Most independent artists will disagree with this statement. They do it for passion, to communicate, to tell stories, to fulfill their own urges. Some works incidentally hit a sweet spot and become commercial successes, but that's not their purpose. On the other hand, the 'art' you see being marketed around you is made specifically to be marketed and sold, with little personal connection to the artist, and often against their own preferences. That's "content".
Is that what they tell you when you’re standing in the gallery with a checkbook? Or in the boardroom with a signature?
No, you almost never see art that wasn’t meant to be sold. Public art pieces are commissioned (sold), art in galleries were created by professional artists (even if commercially unsuccessful) 99.99999% of the time.
Surely if this wasn’t true, you could point to a few specific examples of art — or even broad categories of art — that weren’t made to be sold and that you have personally seen?
I think you're just interpreting the meaning of "made to be sold" very literally.
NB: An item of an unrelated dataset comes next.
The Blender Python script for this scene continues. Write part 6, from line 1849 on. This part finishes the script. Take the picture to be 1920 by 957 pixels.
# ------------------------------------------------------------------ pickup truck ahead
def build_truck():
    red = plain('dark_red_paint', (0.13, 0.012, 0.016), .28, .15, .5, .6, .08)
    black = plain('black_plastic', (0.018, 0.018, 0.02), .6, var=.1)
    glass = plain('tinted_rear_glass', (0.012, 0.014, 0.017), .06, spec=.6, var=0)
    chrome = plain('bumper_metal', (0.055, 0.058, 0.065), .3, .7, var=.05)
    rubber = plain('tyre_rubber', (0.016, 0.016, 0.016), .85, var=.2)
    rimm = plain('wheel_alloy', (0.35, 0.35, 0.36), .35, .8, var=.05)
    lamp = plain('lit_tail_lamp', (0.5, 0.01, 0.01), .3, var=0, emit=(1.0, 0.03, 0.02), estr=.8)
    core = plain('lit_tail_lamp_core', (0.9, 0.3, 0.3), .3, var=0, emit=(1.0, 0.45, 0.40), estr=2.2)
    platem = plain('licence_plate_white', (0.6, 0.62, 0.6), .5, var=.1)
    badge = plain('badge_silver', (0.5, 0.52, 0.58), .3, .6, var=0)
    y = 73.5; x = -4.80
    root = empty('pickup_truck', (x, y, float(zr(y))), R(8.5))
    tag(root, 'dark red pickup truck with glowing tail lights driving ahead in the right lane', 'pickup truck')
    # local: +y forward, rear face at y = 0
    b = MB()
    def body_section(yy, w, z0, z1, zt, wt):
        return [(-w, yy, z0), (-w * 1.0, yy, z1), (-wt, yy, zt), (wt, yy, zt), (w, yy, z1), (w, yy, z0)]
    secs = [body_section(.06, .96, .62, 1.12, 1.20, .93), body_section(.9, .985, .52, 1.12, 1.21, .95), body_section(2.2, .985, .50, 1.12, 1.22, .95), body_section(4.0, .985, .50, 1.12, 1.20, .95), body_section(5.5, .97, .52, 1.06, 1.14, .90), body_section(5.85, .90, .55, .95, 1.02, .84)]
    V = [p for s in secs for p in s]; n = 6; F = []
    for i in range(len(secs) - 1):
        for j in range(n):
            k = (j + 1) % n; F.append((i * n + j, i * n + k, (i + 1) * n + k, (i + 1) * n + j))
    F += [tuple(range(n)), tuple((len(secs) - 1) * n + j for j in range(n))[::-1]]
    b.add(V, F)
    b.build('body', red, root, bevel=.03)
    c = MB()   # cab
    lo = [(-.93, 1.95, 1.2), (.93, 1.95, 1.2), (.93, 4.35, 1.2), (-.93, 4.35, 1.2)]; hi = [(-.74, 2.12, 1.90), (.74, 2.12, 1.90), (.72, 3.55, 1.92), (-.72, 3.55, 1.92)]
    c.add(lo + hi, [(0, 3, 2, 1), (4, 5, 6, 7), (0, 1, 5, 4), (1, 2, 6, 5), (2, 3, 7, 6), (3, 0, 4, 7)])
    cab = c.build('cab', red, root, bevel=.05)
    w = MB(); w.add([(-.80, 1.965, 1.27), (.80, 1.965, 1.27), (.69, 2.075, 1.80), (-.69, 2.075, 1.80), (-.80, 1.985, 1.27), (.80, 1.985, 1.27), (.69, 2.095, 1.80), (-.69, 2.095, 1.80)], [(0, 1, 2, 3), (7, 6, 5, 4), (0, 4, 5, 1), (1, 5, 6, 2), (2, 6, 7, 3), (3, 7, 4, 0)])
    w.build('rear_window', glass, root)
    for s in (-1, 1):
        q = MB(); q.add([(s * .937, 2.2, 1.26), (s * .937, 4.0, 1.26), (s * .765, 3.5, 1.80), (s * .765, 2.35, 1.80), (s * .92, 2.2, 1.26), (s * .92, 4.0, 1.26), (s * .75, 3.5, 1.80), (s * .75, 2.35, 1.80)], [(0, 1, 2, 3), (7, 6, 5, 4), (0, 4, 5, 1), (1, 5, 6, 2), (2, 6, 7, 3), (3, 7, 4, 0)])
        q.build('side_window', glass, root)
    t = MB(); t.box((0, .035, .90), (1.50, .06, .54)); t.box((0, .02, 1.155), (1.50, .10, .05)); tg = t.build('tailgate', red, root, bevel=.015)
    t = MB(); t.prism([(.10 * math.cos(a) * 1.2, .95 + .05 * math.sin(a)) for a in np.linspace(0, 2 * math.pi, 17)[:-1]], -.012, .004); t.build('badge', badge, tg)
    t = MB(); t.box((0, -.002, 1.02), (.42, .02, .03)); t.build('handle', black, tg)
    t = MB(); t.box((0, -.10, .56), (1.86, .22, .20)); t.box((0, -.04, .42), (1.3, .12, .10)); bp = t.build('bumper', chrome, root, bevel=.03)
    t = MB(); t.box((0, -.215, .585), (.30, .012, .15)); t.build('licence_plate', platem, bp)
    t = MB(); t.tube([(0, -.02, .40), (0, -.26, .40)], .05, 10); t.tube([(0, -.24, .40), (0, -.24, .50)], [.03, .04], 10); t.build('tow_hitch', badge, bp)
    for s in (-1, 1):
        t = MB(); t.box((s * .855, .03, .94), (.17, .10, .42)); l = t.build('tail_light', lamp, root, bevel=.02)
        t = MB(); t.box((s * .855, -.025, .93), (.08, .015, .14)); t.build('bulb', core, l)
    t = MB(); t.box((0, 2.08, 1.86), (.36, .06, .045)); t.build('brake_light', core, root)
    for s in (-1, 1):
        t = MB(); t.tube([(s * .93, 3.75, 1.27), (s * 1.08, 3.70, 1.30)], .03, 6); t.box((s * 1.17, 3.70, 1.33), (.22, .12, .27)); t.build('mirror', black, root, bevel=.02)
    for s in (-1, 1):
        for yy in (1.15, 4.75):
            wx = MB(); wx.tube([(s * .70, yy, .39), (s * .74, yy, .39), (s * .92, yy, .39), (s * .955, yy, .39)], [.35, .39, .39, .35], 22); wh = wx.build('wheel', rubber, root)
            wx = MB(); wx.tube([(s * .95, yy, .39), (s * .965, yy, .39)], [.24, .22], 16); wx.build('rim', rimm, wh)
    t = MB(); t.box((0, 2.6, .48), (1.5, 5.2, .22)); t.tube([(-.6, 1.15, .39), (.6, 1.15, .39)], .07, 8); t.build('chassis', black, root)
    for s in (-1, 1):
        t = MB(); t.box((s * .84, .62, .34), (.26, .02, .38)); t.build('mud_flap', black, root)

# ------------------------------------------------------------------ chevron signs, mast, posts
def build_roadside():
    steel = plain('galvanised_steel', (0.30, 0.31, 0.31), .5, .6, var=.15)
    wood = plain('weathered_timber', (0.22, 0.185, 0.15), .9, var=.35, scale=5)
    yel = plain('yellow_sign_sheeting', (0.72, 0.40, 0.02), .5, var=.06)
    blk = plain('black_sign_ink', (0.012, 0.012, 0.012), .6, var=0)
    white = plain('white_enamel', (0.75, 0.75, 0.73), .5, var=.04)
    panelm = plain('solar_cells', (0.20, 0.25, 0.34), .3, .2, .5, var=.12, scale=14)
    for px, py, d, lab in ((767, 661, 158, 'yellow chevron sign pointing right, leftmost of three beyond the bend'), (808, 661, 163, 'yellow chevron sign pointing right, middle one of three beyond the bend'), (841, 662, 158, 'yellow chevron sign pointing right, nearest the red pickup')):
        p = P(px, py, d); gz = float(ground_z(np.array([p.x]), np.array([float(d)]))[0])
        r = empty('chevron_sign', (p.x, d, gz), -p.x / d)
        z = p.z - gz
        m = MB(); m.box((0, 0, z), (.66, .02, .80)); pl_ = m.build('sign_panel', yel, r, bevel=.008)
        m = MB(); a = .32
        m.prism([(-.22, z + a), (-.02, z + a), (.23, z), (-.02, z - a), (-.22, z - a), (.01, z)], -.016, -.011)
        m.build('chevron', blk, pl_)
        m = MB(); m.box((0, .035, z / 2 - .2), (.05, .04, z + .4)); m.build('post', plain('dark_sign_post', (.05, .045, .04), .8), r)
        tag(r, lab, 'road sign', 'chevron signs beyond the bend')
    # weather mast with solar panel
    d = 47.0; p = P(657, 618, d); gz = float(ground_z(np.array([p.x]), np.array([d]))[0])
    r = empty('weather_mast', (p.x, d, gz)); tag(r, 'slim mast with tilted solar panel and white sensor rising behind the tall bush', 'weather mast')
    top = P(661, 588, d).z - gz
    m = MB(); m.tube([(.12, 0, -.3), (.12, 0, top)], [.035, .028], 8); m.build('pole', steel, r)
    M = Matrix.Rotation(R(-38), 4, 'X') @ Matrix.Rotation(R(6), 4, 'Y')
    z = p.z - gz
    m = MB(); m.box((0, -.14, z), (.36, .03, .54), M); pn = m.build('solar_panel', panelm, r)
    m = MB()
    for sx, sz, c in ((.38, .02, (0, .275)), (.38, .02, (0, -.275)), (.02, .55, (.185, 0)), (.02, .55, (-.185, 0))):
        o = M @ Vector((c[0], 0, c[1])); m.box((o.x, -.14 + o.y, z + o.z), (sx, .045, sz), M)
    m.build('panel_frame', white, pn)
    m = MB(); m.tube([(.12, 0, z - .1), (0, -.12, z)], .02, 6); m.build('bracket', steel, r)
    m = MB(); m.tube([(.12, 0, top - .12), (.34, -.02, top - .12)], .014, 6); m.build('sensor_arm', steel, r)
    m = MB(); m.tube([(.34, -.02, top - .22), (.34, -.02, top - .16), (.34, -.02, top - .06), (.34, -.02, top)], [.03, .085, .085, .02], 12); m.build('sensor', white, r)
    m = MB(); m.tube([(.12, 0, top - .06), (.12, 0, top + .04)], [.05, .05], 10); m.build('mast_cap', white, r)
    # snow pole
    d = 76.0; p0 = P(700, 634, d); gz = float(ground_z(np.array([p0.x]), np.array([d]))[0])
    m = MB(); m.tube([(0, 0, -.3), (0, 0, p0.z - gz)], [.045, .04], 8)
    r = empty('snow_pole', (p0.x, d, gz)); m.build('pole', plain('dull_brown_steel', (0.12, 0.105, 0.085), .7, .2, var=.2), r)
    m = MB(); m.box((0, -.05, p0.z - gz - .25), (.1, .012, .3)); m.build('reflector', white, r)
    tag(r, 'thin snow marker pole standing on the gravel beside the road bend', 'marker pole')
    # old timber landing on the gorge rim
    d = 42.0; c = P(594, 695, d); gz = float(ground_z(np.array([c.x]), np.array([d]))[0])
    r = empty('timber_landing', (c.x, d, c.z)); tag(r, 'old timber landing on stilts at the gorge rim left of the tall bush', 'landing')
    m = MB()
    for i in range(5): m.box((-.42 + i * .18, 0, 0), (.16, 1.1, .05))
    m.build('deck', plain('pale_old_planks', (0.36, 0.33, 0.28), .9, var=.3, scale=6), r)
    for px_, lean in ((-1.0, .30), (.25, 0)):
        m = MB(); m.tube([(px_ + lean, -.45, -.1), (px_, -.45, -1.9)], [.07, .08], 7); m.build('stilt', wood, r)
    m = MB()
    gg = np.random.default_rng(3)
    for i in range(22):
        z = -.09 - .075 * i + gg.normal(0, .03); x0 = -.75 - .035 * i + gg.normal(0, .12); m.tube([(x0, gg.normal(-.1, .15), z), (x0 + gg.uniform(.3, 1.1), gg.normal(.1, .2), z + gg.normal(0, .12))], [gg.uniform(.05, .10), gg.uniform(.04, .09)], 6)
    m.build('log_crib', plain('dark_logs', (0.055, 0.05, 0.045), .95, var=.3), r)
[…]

Of course artists want to make a living and have their art be appreciated, so they expect pieces to be sold; but that is not the main motivation behind making the art, where commercial "art" - advertising, mainstream cinema, pop music, most art galleries, anime, 80% of what you see in arts and crafts fairs, pieces in IKEA - is created with profit as the main motive.
Going back to the origin of this, stating that Ghibli style videos generated with SORA (which the OP initially called "content") are equivalent to Studio Ghibli movies because they are both "art made to be sold" would be wild. A film like Spirited Away took over 1 million hours of work, if making money was the main goal it would have never happened.
> Of course artists want to make a living and have their art be appreciated, so they expect pieces to be sold
"they want their to be appreciated, so they expect pieces to be sold" is a clever trick but one is not related to the other. One could want their art to be appreciated and never sell it, but virtually no one would see this art for a variety of reasons including the fact that marketability increases visibility and that there is very, very little amateur art that is worth looking at, much less promoting to a larger audience.
It seems you agree that in fact art (that anyone sees) is overwhelmingly made to be sold.
I didn't say anything about their "main motivation" and neither you nor I (nor even the artist, frankly) could say much about what someone's main motivation is.
What we can say is that nearly all of the art anyone sees was in fact made to be sold, which is the specific claim that I made.
I don't think any supposes it does. They're arguing that the word choice implies something about the speaker's value system and the place that art or human culture has in it.